It’s instructive to go beyond the headlines and read the transcript of Donald Trump’s ABC interview. The first thing to note is that he did indeed say, of torture, that “it does work”.
That’s quite a thing for a President to assert – and startling in his use of a frankness which is rare for the topic. Back in the days of the Bush administration, euphemisms ruled the roost. Suspects were acquired via “extraordinary rendition”, definitely not kidnapped, they were taken to “black sites”, definitely not secret prisons, and they were subjected to “enhanced interrogation techniques”, definitely not torture. “The US does not torture,” the then President declared, arguing that waterboarding was just “tough”. (Christopher Hitchens memorably disagreed with Bush after voluntarily undergoing the “technique” himself.)
Trump deploys no such evasions. In the interview, he doesn’t challenge the term “torture” when it’s used in questions, and switches freely from discussions of the broad concept to the specific idea of waterboarding without the pretence that the two are any different.
That isn’t surprising. He’s a man who prides himself on plain speaking, and who said during the primaries that he’d like to “bring back waterboarding, and [to] bring back a hell of a lot worse than waterboarding”. The last few days have already disabused those hoping he would turn out to be a liar (a grim hope to rely on in the first place), and this is just another piece of evidence that his views haven’t suddenly changed since the election.

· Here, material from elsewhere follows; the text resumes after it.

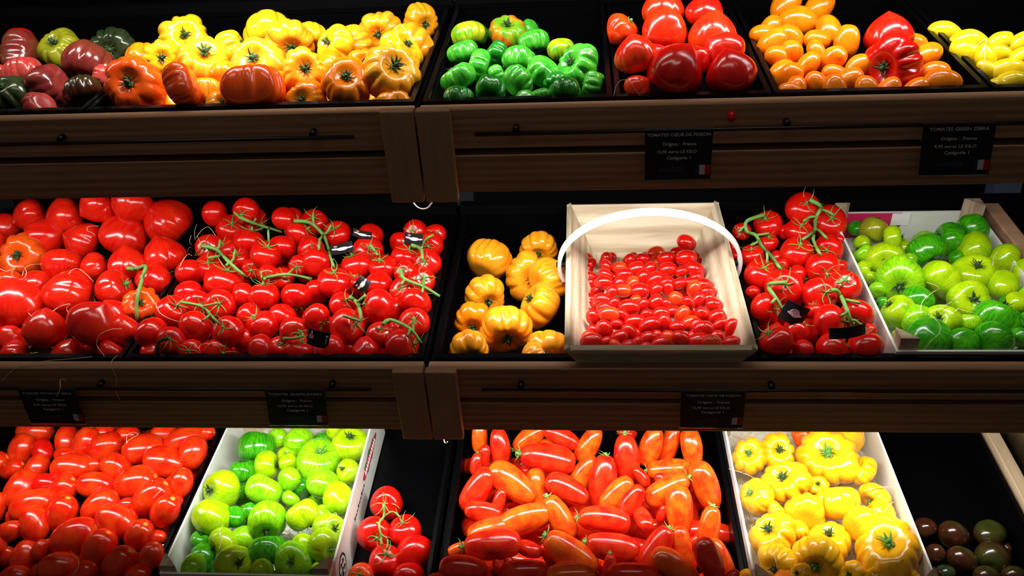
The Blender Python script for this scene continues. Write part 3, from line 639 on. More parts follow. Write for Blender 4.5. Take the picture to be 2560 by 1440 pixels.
pile('top_orange', 'T', 'top-shelf orange pile', [("""1966,12,44 a60;2048,18,42 a50;1994,55,50 a-8;2071,75,38 a110;2116,105,40 a80;1885,86,32;1925,70,32 z-1;1910,107,40 a40;1974,97,40 a-40;2043,100,33;1977,138,38 a90 t50;1922,141,33;2080,150,40 a40 t50
2040,128,28 z-1;2022,162,34 z-1;1932,180,36 a40;1972,199,42 a60 t40;2042,210,34;2087,222,36;2124,200,36 a30;2145,168,36 a40 z-1;2167,226,36;2320,138,38 a35;2285,110,34 z-1;2335,185,40 a10;2357,208,44 a-10;2292,224,36
1990,225,34;2220,225,34;1950,230,30;2085,185,30 z-2""", *FULL, 'plum', 'o'), ("""2222,95,60 a90 ch;2230,166,74 cr Kb @2194,172 z1""", *FULL, 'heart', 'h')], .40, .685, hb=.008, fill=12)
pile('top_pear', 'T', 'yellow pear pile top right', [("""2342,80,42 a-10;2412,106,48 a0;2396,137,48 a-40;2456,145,38 a100;2498,104,36 a30;2550,106,34 a50;2505,136,34;2552,142,34 a40;2524,180,52 a0;2532,210,50 a10;2446,175,32 z-1;2475,215,32;2590,180,40;2470,165,30 z-2;2430,190,26 z-2""", *FULL, 'pear', 'l')], .71, .95, hb=.0, fill=6)
pile('hearts', 'M', 'red pointed tomato pile', [("""12,567,40;82,538,46 a200;170,541,52 a200;248,512,48 a210;332,507,54 a240;424,560,66 a140;93,596,54 a20;212,605,50 a160;307,592,62 a60;40,640,56 cO Kb @40,637;157,661,54 a270;242,668,40 z-1 a200
320,668,52 a100;427,645,54 a110;402,702,46 a80 z-1;290,724,52 @325,705;90,715,42 z-1 a60;6,702,34 cR;45,768,70 a100;182,742,70 a170;284,790,42 a120;370,762,46 Kb cO @350,752;113,828,57 a90;230,813,64 a60
327,828,42 a100 z-1;32,850,40 z-1;42,890,42 a190;172,892,46 a80;278,880,38;-40,620,50;-50,700,54;-60,800,60;360,580,30 z-2;240,870,30 z-2""", *FULL, 'heart', 'h')], -1.0, -.69, hb=.012, fill=12)
pile('vine', 'M', 'middle vine tomato heap', [("""536,533,33;615,527,34;577,572,38 @585,530;622,604,40;640,550,30 z-1;710,546,31;748,583,36;706,620,36;665,637,39 z1 t-40 a270;507,620,36 @503,614;565,622,28 z-1;473,682,35;521,672,37 @520,645
560,705,49 @565,664;600,648,28 z-1;632,672,28 z-1;670,690,28 z-2;471,733,35;494,758,34;550,764,41 @545,757;612,740,34;660,740,40 @675,692;740,740,40;705,698,30 z-1;623,788,32;656,816,44;706,792,36 z-1
417,778,42 @412,790;358,834,43;490,818,44 @505,803;570,830,41 @550,811;428,852,36 @420,845;375,880,27 z-1;478,880,33 @470,876;545,880,35 @560,884;612,850,32 z-1;652,873,38;736,829,38 @745,825;748,874,37
785,556,35 @783,532;842,585,35 @828,562;730,548,30 z-1;778,625,35;793,657,38 z1;751,665,30 z-1;835,706,42 @835,668 z1;892,664,42 @878,635;920,628,40 @925,612;928,590,33 z-1;958,670,37 @945,637;948,710,34
790,730,33 z-1;855,762,34 z-1;945,766,45 @915,737;987,778,33 z-1;1008,728,36 @1003,712;1014,682,31 @1001,672;1015,642,38;1000,607,28 z-1;1038,578,30 @1028,572;1095,588,29 z-1;1090,612,34 @1083,587;1086,658,37
1072,704,36 @1062,688;1058,758,42 @1055,733;1055,808,40 @1035,792;1006,865,46 @1018,840;868,816,46 @857,789;790,793,36;825,871,37;915,876,37;950,838,36 @955,812;812,814,27 z-1;990,826,25 z-1;700,870,32 z-1;590,770,28 z-2;530,715,26 z-2;880,710,30 z-2""", *FULL, 'round', 'r')], -.67, -.16, hb=.012, fill=30, dens=.84)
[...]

It’s inherently bad news that the President of the United States thinks torture works – it doesn’t, as his own Secretary of State for Defense, James Mattis, has said – or that even if it did it would be wise to deploy. Torture is not a consequence-free act – it denies anyone who uses it their simultaneous claim to be championing good or freedom, and we have seen vividly in recent years how it hands a propaganda tool to those who wish to destroy us. When Trump says
“…when they’re chopping off the heads of our people and other people, when they’re chopping off the heads of people because they happen to be a Christian in the Middle East, when ISIS is doing things that nobody has ever heard of since Medieval times, would I feel strongly about waterboarding? As far as I’m concerned we have to fight fire with fire.”
he makes a case for America to act like ISIS in order to defeat them. ISIS themselves, as well as the rest of America’s enemies, already seek to drag the United States down by false claims that it acts like a tyranny. The harm that would be done by the White House making those claims truthful should be obvious. If it isn’t, only think of the two words on the lips of every Islamist the world over: Abu Ghraib (coincidentally, the location where ISIS’ leader, Abu Bakr al-Baghdadi, was reportedly held in 2004).

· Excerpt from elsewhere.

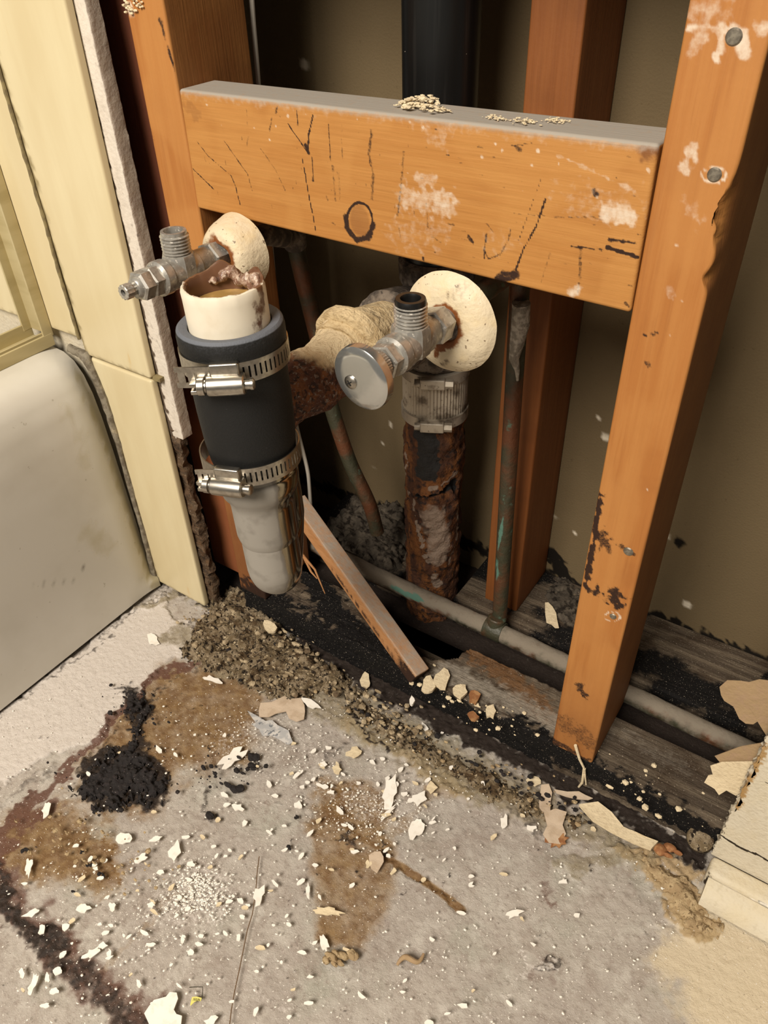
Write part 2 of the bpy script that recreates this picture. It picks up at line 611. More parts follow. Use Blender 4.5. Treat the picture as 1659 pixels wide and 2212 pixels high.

If torture worked, reliably extracting vital truths, it still wouldn’t be morally right. If it worked and free nations felt it to be morally right, it still wouldn’t be a good idea to hand an endlessly powerful propaganda card to their enemies – our soldiers and citizens would die in greater numbers as a result. In reality, it fails on all three counts.
But return to the ABC transcript and you’ll find that Trump isn’t as interested in actually reintroducing torture as he is in talking about it. He clearly knows the legal quagmire such a policy would get bogged down in – “I wanna do everything within the bounds of what you’re allowed to do legally.” And he is willing to defer to his team, who oppose torture, on the topic:
“I will rely on General Mattis. And I’m gonna rely on those two people and others. And if they don’t wanna do it, it’s 100 percent okay with me. Do I think it works? Absolutely.”

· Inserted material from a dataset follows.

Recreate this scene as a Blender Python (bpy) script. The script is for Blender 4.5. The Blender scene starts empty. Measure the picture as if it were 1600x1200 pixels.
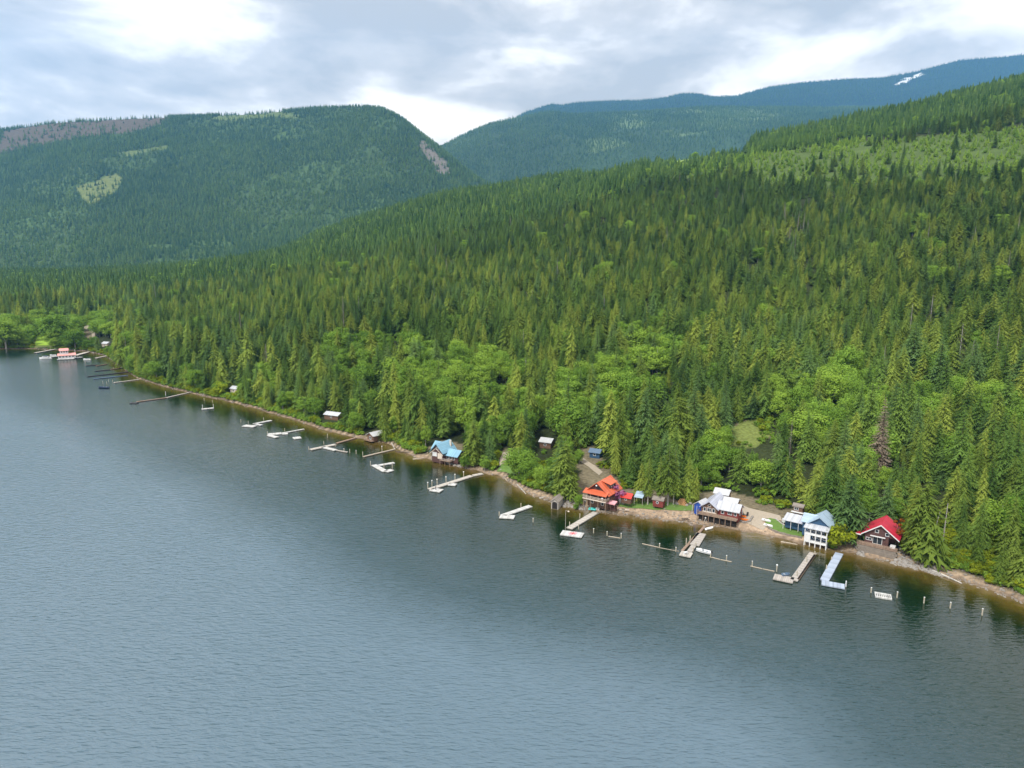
import bpy, bmesh, math, random
import numpy as np
from mathutils import Vector, Matrix, noise as mnoise

random.seed(7); RNG = np.random.default_rng(11)
SC = bpy.context.scene; COL = SC.collection
R = math.radians

# ------------------------------------------------------------------ camera
H = 75.0; PITCH = R(10.3); FPX = 1066.67
cam = bpy.data.objects.new('camera', bpy.data.cameras.new('camera')); COL.objects.link(cam)
cam.data.lens = 24; cam.data.sensor_width = 36; cam.data.clip_start = 0.5; cam.data.clip_end = 60000
cam.location = (0, 0, H); cam.rotation_euler = (R(90) - PITCH, 0, 0)
SC.camera = cam

# ------------------------------------------------------------------ world
w = bpy.data.worlds.new('World'); SC.world = w; w.use_nodes = True
nt = w.node_tree; nt.nodes.clear()
SUN_EL, SUN_AZ = R(52), R(215)          # azimuth clockwise from +Y
def N(t, ty, **kw):
    n = t.nodes.new(ty)
    for k, v in kw.items(): setattr(n, k, v)
    return n
out = N(nt, 'ShaderNodeOutputWorld')
sky = N(nt, 'ShaderNodeTexSky'); sky.sky_type = 'NISHITA'; sky.sun_disc = False
sky.sun_elevation = SUN_EL; sky.sun_rotation = SUN_AZ
bg1 = N(nt, 'ShaderNodeBackground'); bg1.inputs['Strength'].default_value = 0.11
nt.links.new(sky.outputs[0], bg1.inputs[0])
tc = N(nt, 'ShaderNodeTexCoord'); sx = N(nt, 'ShaderNodeSeparateXYZ'); nt.links.new(tc.outputs['Generated'], sx.inputs[0])
def M(t, op, a, b=None, c=None, clamp=False):
    n = N(t, 'ShaderNodeMath', operation=op); n.use_clamp = clamp
    for i, v in enumerate((a, b, c)):
        if v is None: continue
        if isinstance(v, (int, float)): n.inputs[i].default_value = v
        else: t.links.new(v, n.inputs[i])
    return n.outputs[0]
zz = M(nt, 'ADD', M(nt, 'MAXIMUM', sx.outputs[2], 0.0), 0.20)
cx = M(nt, 'DIVIDE', sx.outputs[0], zz); cy = M(nt, 'DIVIDE', sx.outputs[1], zz)
cmb = N(nt, 'ShaderNodeCombineXYZ'); nt.links.new(cx, cmb.inputs[0]); nt.links.new(cy, cmb.inputs[1])
def cloud_noise(scale, detail, dist, off):
    mp = N(nt, 'ShaderNodeMapping'); mp.inputs['Location'].default_value = off; nt.links.new(cmb.outputs[0], mp.inputs[0])
    n = N(nt, 'ShaderNodeTexNoise'); n.inputs['Scale'].default_value = scale; n.inputs['Detail'].default_value = detail
    n.inputs['Roughness'].default_value = 0.55; n.inputs['Distortion'].default_value = dist
    nt.links.new(mp.outputs[0], n.inputs['Vector']); return n.outputs['Fac']
n1 = cloud_noise(0.85, 7, 0.5, (12, 4, 5)); 
def puff_noise(scale, off):
    mp = N(nt, 'ShaderNodeMapping'); mp.inputs['Scale'].default_value = (1, 1, 2.6); mp.inputs['Location'].default_value = off; nt.links.new(tc.outputs['Generated'], mp.inputs[0])
    n = N(nt, 'ShaderNodeTexNoise'); n.inputs['Scale'].default_value = scale; n.inputs['Detail'].default_value = 9
    n.inputs['Roughness'].default_value = 0.55; n.inputs['Distortion'].default_value = 0.25
    nt.links.new(mp.outputs[0], n.inputs['Vector']); return n.outputs['Fac']
n2 = puff_noise(4.2, (3, 9, 2))
nn = M(nt, 'ADD', M(nt, 'MULTIPLY', n1, 0.45), M(nt, 'MULTIPLY', n2, 0.55))
cr = N(nt, 'ShaderNodeValToRGB'); nt.links.new(nn, cr.inputs[0])
e = cr.color_ramp.elements
e[0].position = 0.41; e[0].color = (0.40, 0.368, 0.322, 1)
e[1].position = 0.575; e[1].color = (1.06, 0.96, 0.83, 1)
el = cr.color_ramp.elements.new(0.47); el.color = (0.55, 0.500, 0.435, 1)
el = cr.color_ramp.elements.new(0.52); el.color = (0.84, 0.770, 0.675, 1)
hz = N(nt, 'ShaderNodeMix', data_type='RGBA'); nt.links.new(cr.outputs[0], hz.inputs['A'])
hz.inputs['B'].default_value = (1.12, 0.98, 0.84, 1)
hf = M(nt, 'SUBTRACT', 1.0, M(nt, 'DIVIDE', sx.outputs[2], 0.16, clamp=True)); nt.links.new(M(nt, 'MULTIPLY', hf, 0.35), hz.inputs['Factor'])
bg2 = N(nt, 'ShaderNodeBackground'); bg2.inputs['Strength'].default_value = 1.10; nt.links.new(hz.outputs['Result'], bg2.inputs[0])
mx = N(nt, 'ShaderNodeMixShader'); mx.inputs[0].default_value = 0.9
nt.links.new(bg1.outputs[0], mx.inputs[1]); nt.links.new(bg2.outputs[0], mx.inputs[2]); nt.links.new(mx.outputs[0], out.inputs[0])

sun = bpy.data.objects.new('sun', bpy.data.lights.new('sun', 'SUN')); COL.objects.link(sun)
sun.data.energy = 2.5; sun.data.angle = R(9); sun.data.color = (1.0, 0.96, 0.88)
sd = Vector((math.sin(SUN_AZ) * math.cos(SUN_EL), math.cos(SUN_AZ) * math.cos(SUN_EL), math.sin(SUN_EL)))
sun.rotation_euler = sd.to_track_quat('Z', 'Y').to_euler()

SC.render.engine = 'CYCLES'
SC.view_settings.view_transform = 'Standard'; SC.view_settings.look = 'None'
SC.view_settings.exposure = 0.85; SC.view_settings.gamma = 1.0
SC.cycles.sample_clamp_direct = 3.0; SC.cycles.volume_bounces = 1; SC.cycles.max_bounces = 6; SC.cycles.transparent_max_bounces = 8

# ------------------------------------------------------------------ photograph geometry
def ray(px, py):
    a = (px - 800) / FPX; b = (600 - py) / FPX
    return a, math.cos(PITCH) + b * math.sin(PITCH), -math.sin(PITCH) + b * math.cos(PITCH)
def P(px, py, z=0.0):
    X, Y, Z = ray(px, py); t = (z - H) / Z
    return Vector((X * t, Y * t, z))
def UD(px, d, z):                      # u = x/y of a point at distance d, height z seen in column px
    depth = d * math.cos(PITCH) - (z - H) * math.sin(PITCH)
    return (px - 800) / FPX * depth / d
def ZD(px, py, d):
    X, Y, Z = ray(px, py); return H + d * Z / Y
def project(x, y, z):
    depth = y * math.cos(PITCH) - (z - H) * math.sin(PITCH)
    up = y * math.sin(PITCH) + (z - H) * math.cos(PITCH)
    return 800 + FPX * x / depth, 600 - FPX * up / depth, FPX / depth

def inpoly(px, py, poly):
    px = np.asarray(px, float); py = np.asarray(py, float); r = np.zeros(px.shape, bool)
    n = len(poly)
    for i in range(n):
        x0, y0 = poly[i]; x1, y1 = poly[(i + 1) % n]
        if y0 == y1: continue
        c = ((y0 > py) != (y1 > py)) & (px < (x1 - x0) * (py - y0) / (y1 - y0) + x0)
        r ^= c
    return r

# value noise, vectorised
_tab = np.random.default_rng(5).random((256, 256))
def vnoise(x, y):
    xi = np.floor(x).astype(int); yi = np.floor(y).astype(int); fx = x - xi; fy = y - yi
    fx = fx * fx * (3 - 2 * fx); fy = fy * fy * (3 - 2 * fy)
    a = _tab[xi & 255, yi & 255]; b = _tab[(xi + 1) & 255, yi & 255]
    c = _tab[xi & 255, (yi + 1) & 255]; d = _tab[(xi + 1) & 255, (yi + 1) & 255]
    return (a * (1 - fx) + b * fx) * (1 - fy) + (c * (1 - fx) + d * fx) * fy
def fbm(x, y, s, o=4):
    r = 0; a = 0.5
    for k in range(o):
        r = r + a * (vnoise(x / s + 17.3 * k, y / s + 9.1 * k) - 0.5) * 2; s *= 0.5; a *= 0.5
    return r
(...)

If so, why keep asserting that it works? For two reasons – he believes it, and his voters agree with him.
During the pre-inauguration concert, country star Toby Keith performed his hit song, Courtesy of the Red, White and Blue, which was inspired by 9/11 and promises vengeance on those behind the attacks. It was a huge hit because it speaks directly to the American soul, paying off with the line “we’ll put a boot in your ass, it’s the American way”. Like the sentiment or not – understand it or not, even – that’s the feeling Trump’s argument about “fight[ing] fire with fire” speaks to. Even if he ends up not doing anything about it, he will take every chance he can get to publicly argue on the topic – it won’t be putting off his fans one bit.